Oil prices are falling on Tuesday after a slight rise in the previous session amid decisions by Saudi Arabia and Russia to extend voluntary production cuts.

The cost of January futures for Brent crude oil on the London ICE Futures exchange as of 7:10 a.m. on Tuesday amounted to $84.77 per barrel, which is $0.41 (0.48%) lower than at the close of the previous session. On Monday, the price of these contracts rose by $0.29 (0.3%) to $85.18 per barrel.

December futures for WTI in electronic trading on the New York Mercantile Exchange (NYMEX) fell by $0.36 (0.45%) to $80.46 per barrel by this time. As a result of the previous trading, the value of these contracts increased by $0.31 (0.4%) to $80.82 per barrel.

The market is under pressure from fears of a weakening global economy and, consequently, oil demand. “Weak economic expectations are holding back the oil market and justifying the position of OPEC+ countries limiting production,” OANDA analyst Craig Earlam said, as quoted by Market Watch.

Last weekend, it became known that Saudi Arabia decided not to change the volume of voluntary oil production cuts and will keep it at 1 million bpd until the end of 2023.

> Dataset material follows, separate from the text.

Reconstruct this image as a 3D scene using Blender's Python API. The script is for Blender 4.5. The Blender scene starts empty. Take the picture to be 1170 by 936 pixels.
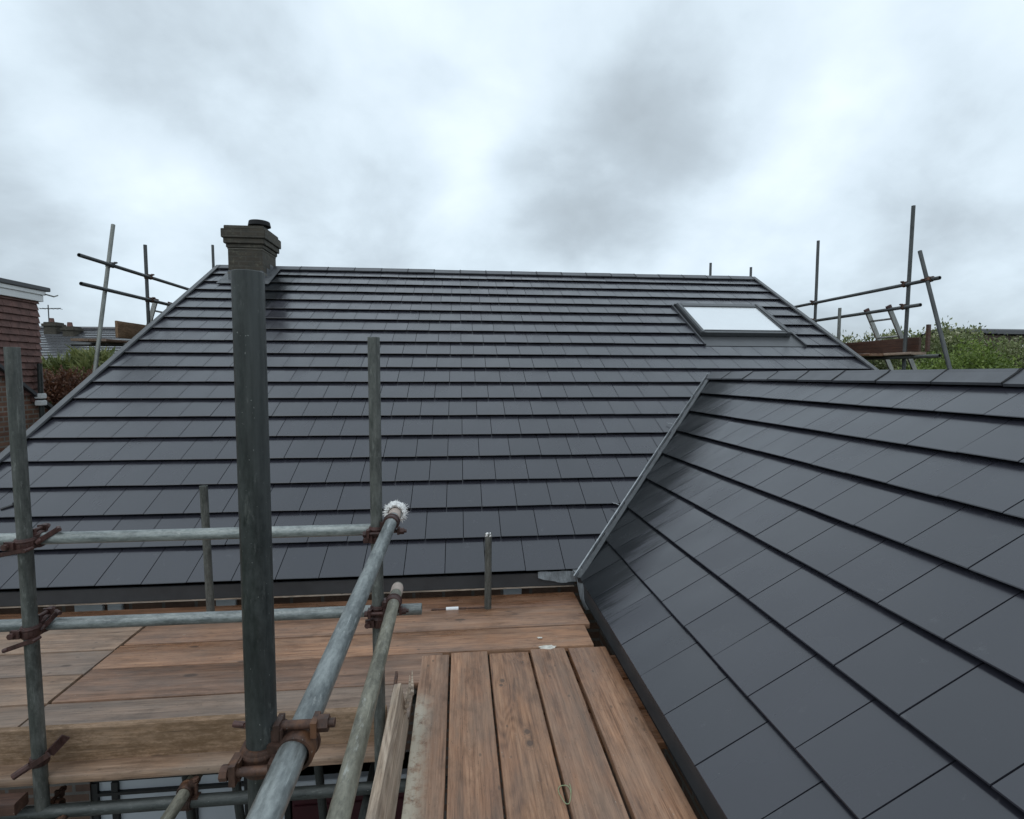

In December, Riyadh may review the parameters of the restrictions to make a decision either to deepen the reduction or to increase production, the Saudi state agency reported on Sunday, citing an official source in the country’s Energy Ministry.

Saudi state-owned Saudi Aramco said on Monday that it will keep the price of the main grade of oil supplied to Asia, Arab Light, unchanged in December. The price of this grade for Asian buyers has been rising for five months in a row.

The Russian Federation will extend until the end of December 2023 an additional voluntary reduction in the supply of oil and oil products to world markets by 300 thousand barrels per day, which came into effect in September and October 2023.